The incorporation of the former Immigration and Naturalization Service into the Department of Homeland Security had signaled the transformation of one of America’s founding tenets into the imperative of national security.
The legal-illegal dimensions of the immigration debate obscured the core issue: how to ensure the overall enrichment of American values, society, power and accomplishments without imperiling the nation’s security, supremacy of rule of law and overburdened public services.
With passions running high on both sides of the debate, participants found themselves caught in a chicken-or-egg debate. Tighter border security before the regularization of undocumented aliens or vice versa? President Bush began his speech with the imperative of boosting border patrol personnel and technology before transitioning to the issue of undocumented aliens already in the United States. In retrospect, Bush’s speech was more of a thematic tapestry than an aggregation of political, economic, cultural and national security brushstrokes.
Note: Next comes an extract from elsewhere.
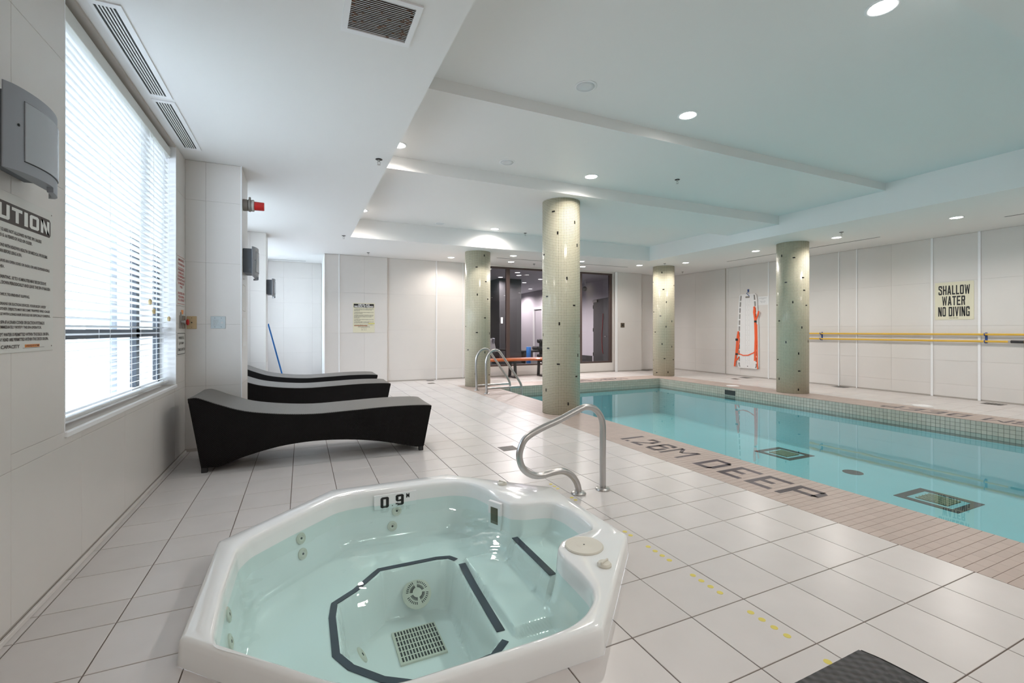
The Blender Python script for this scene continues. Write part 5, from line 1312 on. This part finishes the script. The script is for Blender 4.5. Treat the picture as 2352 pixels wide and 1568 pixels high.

Doubtless, the House’s restrictive immigration bill and the Senate’s attempts to offer a more humane approach are rooted in their divergent institutional structures and electoral imperatives.
As the person responsible for signing into law a reconciled version of the two approaches as well as for the ultimate judgment of the American people, President Bush certainly felt he had to go on prime-time TV to press the case for action.
In acknowledging the complexities of the issue, the president alerted the country to the real and lasting consequences of playing on fears. In showing the compassionate side of America, Bush was equally vigorous in his defense of the supremacy of the rule of law. In essence, people who have paid their debts to society for breaking the law can have a second chance.
The real value of Bush’s intervention was less in the articulation of the philosophical dimensions of the immigration debate than in the forceful advocacy of the urgency of a comprehensive solution to a complex problem.
Immigration may never return to the jurisdiction of the Department of Justice. Americans are certainly capable of doing justice to one of their core founding principles through their collective conscience.